Arose just in time to get into the stage for Boston. I had expected to have gone in a different way but I could not. We got to Boston and as I passed a circulating Library, I went in and got the second volume of Percy Mallory which I commenced reading as soon as I got to my brother’s room. I was rather impolite to him as I did not notice him in his own room. I staid here until twelve o’clock when I went to Cambridge in the Stage. Arrived, I immediately went to my room where they were making arrangements of some sort or other which very much disordered it. I merely staid long enough to obtain the things for which I came and then went to the Hotel where I took dinner, rather a meagre one considering that I had no breakfast but I managed to make it passable and returned to town. I continued Percy Mallory and finished it in the course of the afternoon. I cannot say that I think it well written or well managed, but I think it is extremely interesting. The plot is one of the most intricate, I ever saw, as it runs upon the exchange of three or four children and the consequent confusion. He tries at times to make too much of his scenes and lengthens them out beyond the possibility of endurance. His conversation is frequently flat, as he introduces much in his dialogue which may be very common in conversation but if it is, very certainly it will not bear repeating. It closes well as could be wished and I will not quarrel with the author although I am inclined to believe there is not much probability in the story. He insists that the most improbable part of it is true, in which case, I must be satisfied.

We returned to Quincy in the stage and arrived there safe.
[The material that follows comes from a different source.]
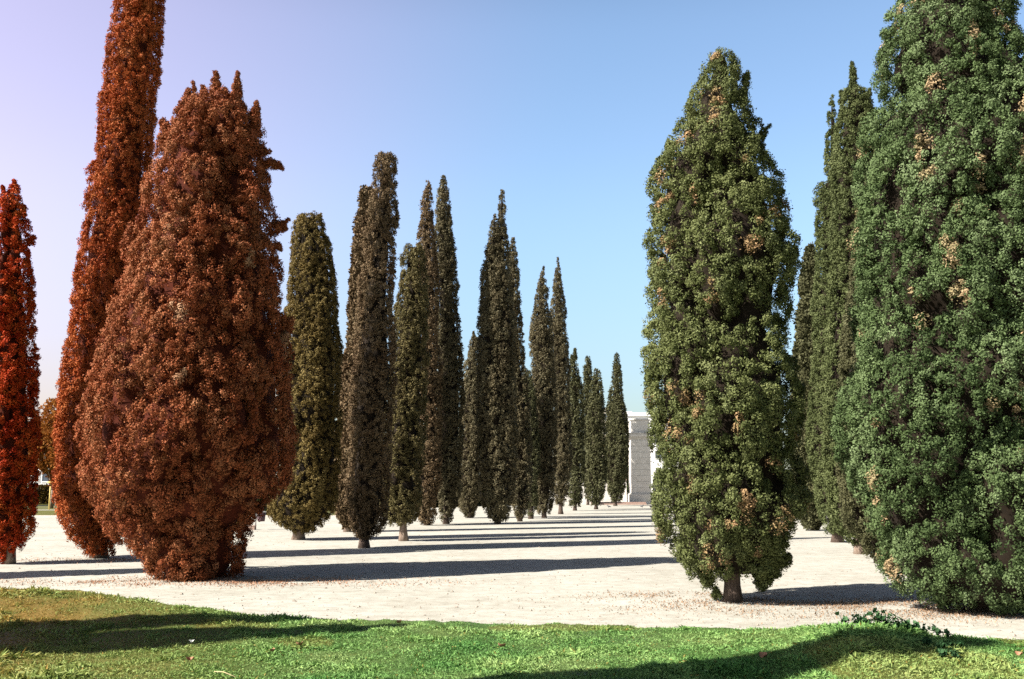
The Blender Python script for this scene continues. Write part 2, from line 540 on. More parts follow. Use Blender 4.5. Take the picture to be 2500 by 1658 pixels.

The family went this Evening to Mrs. Beale’s to a select party. As I have no taste for things of this sort, I did not attend, but staid at home and spent the Evening with Grandfather. He was in good spirits and talked with more life than usual. He made a Greek quotation which shows his memory not to be impaired. In fact with him, mind is the only thing which is not touched, but the senses by which that mind is conveyed all fail him. The party came home early and we had supper as usual, when we commenced the same course of conversation and did not finish till it was time to recollect retirement. XI:15.